# Task prompt
Copy each line of the data below exactly, leaving out pictures.
--- START Source data ---
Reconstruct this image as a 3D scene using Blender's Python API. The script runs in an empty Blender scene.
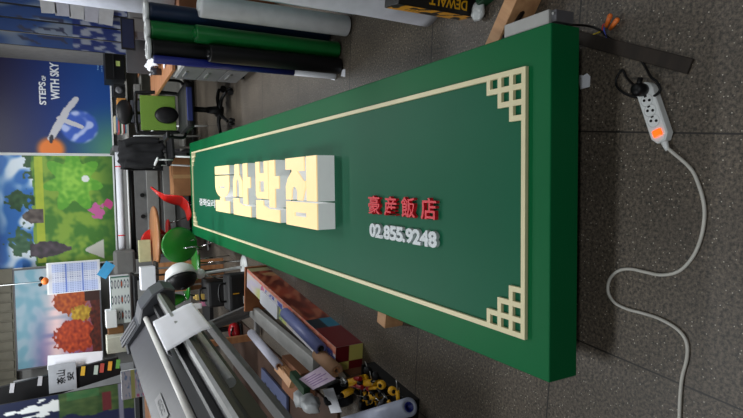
import bpy, bmesh, math, random
from mathutils import Vector, Matrix, noise
C = bpy.context.scene
random.seed(7)

# ---------------------------------------------------------------- camera
F, PX, PY = 542.0, 371.5, 209.0
CAMH = 1.6
down = Vector((979.0, 41.0, -542.0)).normalized()
up = -down
view = Vector((0, 0, -1.0))
fwd = (view - up * view.dot(up)).normalized()
rt = fwd.cross(up)
RW = Matrix((rt, fwd, up))                    # world = RW @ camera
cam_d = bpy.data.cameras.new('camera'); cam = bpy.data.objects.new('camera', cam_d)
C.collection.objects.link(cam)
cam_d.sensor_fit = 'HORIZONTAL'; cam_d.sensor_width = 36; cam_d.lens = 36 * F / 743.0
cam_d.clip_start = 0.05; cam_d.clip_end = 60
cam.matrix_world = Matrix.Translation((0, 0, CAMH)) @ RW.to_4x4()
C.camera = cam

def ray(x, y): return RW @ Vector((x - PX, -(y - PY), -F))
def at_z(x, y, z=0.0):
    d = ray(x, y); t = (z - CAMH) / d.z
    return Vector((0, 0, CAMH)) + d * t
def at_y(x, y, Y):
    d = ray(x, y); t = Y / d.y
    return Vector((0, 0, CAMH)) + d * t

# ---------------------------------------------------------------- world, light, exposure
w = bpy.data.worlds.new('world'); C.world = w; w.use_nodes = True
w.node_tree.nodes['Background'].inputs[0].default_value = (0.75, 0.88, 1.0, 1)
w.node_tree.nodes['Background'].inputs[1].default_value = 0.35
C.view_settings.view_transform = 'Standard'; C.view_settings.look = 'None'
C.view_settings.gamma = 1.0; C.view_settings.use_curve_mapping = False
C.view_settings.exposure = 0.75

def area(name, loc, sx, sy, power, col=(1, 1, 1), rot=(0, 0, 0)):
    d = bpy.data.lights.new(name, 'AREA'); d.shape = 'RECTANGLE'; d.size = sx; d.size_y = sy
    d.energy = power; d.color = col
    o = bpy.data.objects.new(name, d); o.location = loc; o.rotation_euler = rot
    C.collection.objects.link(o); return o
CEIL = 3.0
LAMPS = [(-1.2, 5.2, 27), (1.2, 5.2, 27), (-1.2, 7.2, 22), (1.2, 7.2, 22), (-1.6, 2.0, 17), (1.8, 2.0, 5), (0.0, -0.8, 16)]
for i, (x, y, p) in enumerate(LAMPS):
    area('ceiling_lamp_light', (x, y, CEIL - 0.09), 1.15, 0.28, p, (0.95, 0.98, 1.0))

# ---------------------------------------------------------------- materials
def lin(c):
    return tuple(((v / 255.0) / 12.92 if v / 255.0 <= 0.04045 else ((v / 255.0 + 0.055) / 1.055) ** 2.4) for v in c)
_m = {}
def mat(name, rgb, rough=0.5, metal=0.0, noise_amt=0.08, scale=12.0, emit=0.0, spec=0.5, coat=0.0, bump=0.0, emit_rgb=None):
    if name in _m: return _m[name]
    m = bpy.data.materials.new(name); m.use_nodes = True
    nt = m.node_tree; b = nt.nodes['Principled BSDF']
    col = lin(rgb)
    tc = nt.nodes.new('ShaderNodeTexCoord')
    nz = nt.nodes.new('ShaderNodeTexNoise'); nz.inputs['Scale'].default_value = scale; nz.inputs['Detail'].default_value = 4
    nt.links.new(tc.outputs['Object'], nz.inputs['Vector'])
    mr = nt.nodes.new('ShaderNodeMapRange'); mr.inputs[1].default_value = 0.3; mr.inputs[2].default_value = 0.7
    mr.inputs[3].default_value = 1 - noise_amt; mr.inputs[4].default_value = 1 + noise_amt
    nt.links.new(nz.outputs['Fac'], mr.inputs[0])
    mx = nt.nodes.new('ShaderNodeMix'); mx.data_type = 'RGBA'; mx.blend_type = 'MULTIPLY'; mx.inputs[0].default_value = 1
    mx.inputs[6].default_value = (*col, 1)
    nt.links.new(mr.outputs[0], mx.inputs[7])
    nt.links.new(mx.outputs[2], b.inputs['Base Color'])
    b.inputs['Roughness'].default_value = rough; b.inputs['Metallic'].default_value = metal
    b.inputs['Specular IOR Level'].default_value = spec
    b.inputs['Coat Weight'].default_value = coat
    if bump:
        bp = nt.nodes.new('ShaderNodeBump'); bp.inputs['Strength'].default_value = bump; bp.inputs['Distance'].default_value = 0.01
        nt.links.new(nz.outputs['Fac'], bp.inputs['Height']); nt.links.new(bp.outputs[0], b.inputs['Normal'])
    if emit:
        b.inputs['Emission Color'].default_value = (*lin(emit_rgb or rgb), 1); b.inputs['Emission Strength'].default_value = emit
    _m[name] = m; return m

def art_mat(name='printed art', rough=0.45):
    if name in _m: return _m[name]
    m = bpy.data.materials.new(name); m.use_nodes = True; nt = m.node_tree; b = nt.nodes['Principled BSDF']
    a = nt.nodes.new('ShaderNodeAttribute'); a.attribute_name = 'Col'
    nt.links.new(a.outputs['Color'], b.inputs['Base Color']); b.inputs['Roughness'].default_value = rough
    _m[name] = m; return m

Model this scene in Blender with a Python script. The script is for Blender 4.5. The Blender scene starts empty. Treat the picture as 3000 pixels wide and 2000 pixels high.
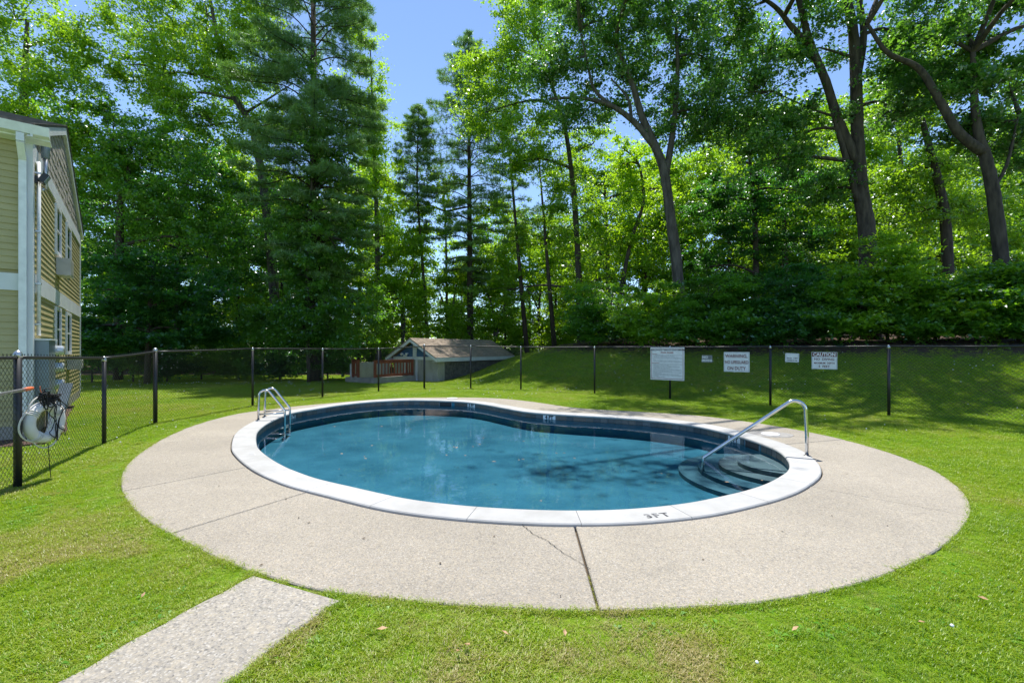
--- END Source data ---
# Correct result
Reconstruct this image as a 3D scene using Blender's Python API. The script runs in an empty Blender scene.
import bpy, bmesh, math, random
from mathutils import Vector, Matrix, noise
C = bpy.context.scene
random.seed(7)

# ---------------------------------------------------------------- camera
F, PX, PY = 542.0, 371.5, 209.0
CAMH = 1.6
down = Vector((979.0, 41.0, -542.0)).normalized()
up = -down
view = Vector((0, 0, -1.0))
fwd = (view - up * view.dot(up)).normalized()
rt = fwd.cross(up)
RW = Matrix((rt, fwd, up))                    # world = RW @ camera
cam_d = bpy.data.cameras.new('camera'); cam = bpy.data.objects.new('camera', cam_d)
C.collection.objects.link(cam)
cam_d.sensor_fit = 'HORIZONTAL'; cam_d.sensor_width = 36; cam_d.lens = 36 * F / 743.0
cam_d.clip_start = 0.05; cam_d.clip_end = 60
cam.matrix_world = Matrix.Translation((0, 0, CAMH)) @ RW.to_4x4()
C.camera = cam

def ray(x, y): return RW @ Vector((x - PX, -(y - PY), -F))
def at_z(x, y, z=0.0):
    d = ray(x, y); t = (z - CAMH) / d.z
    return Vector((0, 0, CAMH)) + d * t
def at_y(x, y, Y):
    d = ray(x, y); t = Y / d.y
    return Vector((0, 0, CAMH)) + d * t

# ---------------------------------------------------------------- world, light, exposure
w = bpy.data.worlds.new('world'); C.world = w; w.use_nodes = True
w.node_tree.nodes['Background'].inputs[0].default_value = (0.75, 0.88, 1.0, 1)
w.node_tree.nodes['Background'].inputs[1].default_value = 0.35
C.view_settings.view_transform = 'Standard'; C.view_settings.look = 'None'
C.view_settings.gamma = 1.0; C.view_settings.use_curve_mapping = False
C.view_settings.exposure = 0.75

def area(name, loc, sx, sy, power, col=(1, 1, 1), rot=(0, 0, 0)):
    d = bpy.data.lights.new(name, 'AREA'); d.shape = 'RECTANGLE'; d.size = sx; d.size_y = sy
    d.energy = power; d.color = col
    o = bpy.data.objects.new(name, d); o.location = loc; o.rotation_euler = rot
    C.collection.objects.link(o); return o
CEIL = 3.0
LAMPS = [(-1.2, 5.2, 27), (1.2, 5.2, 27), (-1.2, 7.2, 22), (1.2, 7.2, 22), (-1.6, 2.0, 17), (1.8, 2.0, 5), (0.0, -0.8, 16)]
for i, (x, y, p) in enumerate(LAMPS):
    area('ceiling_lamp_light', (x, y, CEIL - 0.09), 1.15, 0.28, p, (0.95, 0.98, 1.0))

# ---------------------------------------------------------------- materials
def lin(c):
    return tuple(((v / 255.0) / 12.92 if v / 255.0 <= 0.04045 else ((v / 255.0 + 0.055) / 1.055) ** 2.4) for v in c)
_m = {}
def mat(name, rgb, rough=0.5, metal=0.0, noise_amt=0.08, scale=12.0, emit=0.0, spec=0.5, coat=0.0, bump=0.0, emit_rgb=None):
    if name in _m: return _m[name]
    m = bpy.data.materials.new(name); m.use_nodes = True
    nt = m.node_tree; b = nt.nodes['Principled BSDF']
    col = lin(rgb)
    tc = nt.nodes.new('ShaderNodeTexCoord')
    nz = nt.nodes.new('ShaderNodeTexNoise'); nz.inputs['Scale'].default_value = scale; nz.inputs['Detail'].default_value = 4
    nt.links.new(tc.outputs['Object'], nz.inputs['Vector'])
    mr = nt.nodes.new('ShaderNodeMapRange'); mr.inputs[1].default_value = 0.3; mr.inputs[2].default_value = 0.7
    mr.inputs[3].default_value = 1 - noise_amt; mr.inputs[4].default_value = 1 + noise_amt
    nt.links.new(nz.outputs['Fac'], mr.inputs[0])
    mx = nt.nodes.new('ShaderNodeMix'); mx.data_type = 'RGBA'; mx.blend_type = 'MULTIPLY'; mx.inputs[0].default_value = 1
    mx.inputs[6].default_value = (*col, 1)
    nt.links.new(mr.outputs[0], mx.inputs[7])
    nt.links.new(mx.outputs[2], b.inputs['Base Color'])
    b.inputs['Roughness'].default_value = rough; b.inputs['Metallic'].default_value = metal
    b.inputs['Specular IOR Level'].default_value = spec
    b.inputs['Coat Weight'].default_value = coat
    if bump:
        bp = nt.nodes.new('ShaderNodeBump'); bp.inputs['Strength'].default_value = bump; bp.inputs['Distance'].default_value = 0.01
        nt.links.new(nz.outputs['Fac'], bp.inputs['Height']); nt.links.new(bp.outputs[0], b.inputs['Normal'])
    if emit:
        b.inputs['Emission Color'].default_value = (*lin(emit_rgb or rgb), 1); b.inputs['Emission Strength'].default_value = emit
    _m[name] = m; return m

def art_mat(name='printed art', rough=0.45):
    if name in _m: return _m[name]
    m = bpy.data.materials.new(name); m.use_nodes = True; nt = m.node_tree; b = nt.nodes['Principled BSDF']
    a = nt.nodes.new('ShaderNodeAttribute'); a.attribute_name = 'Col'
    nt.links.new(a.outputs['Color'], b.inputs['Base Color']); b.inputs['Roughness'].default_value = rough
    _m[name] = m; return m

Model this scene in Blender with a Python script. The script is for Blender 4.5. The Blender scene starts empty. Treat the picture as 3000 pixels wide and 2000 pixels high.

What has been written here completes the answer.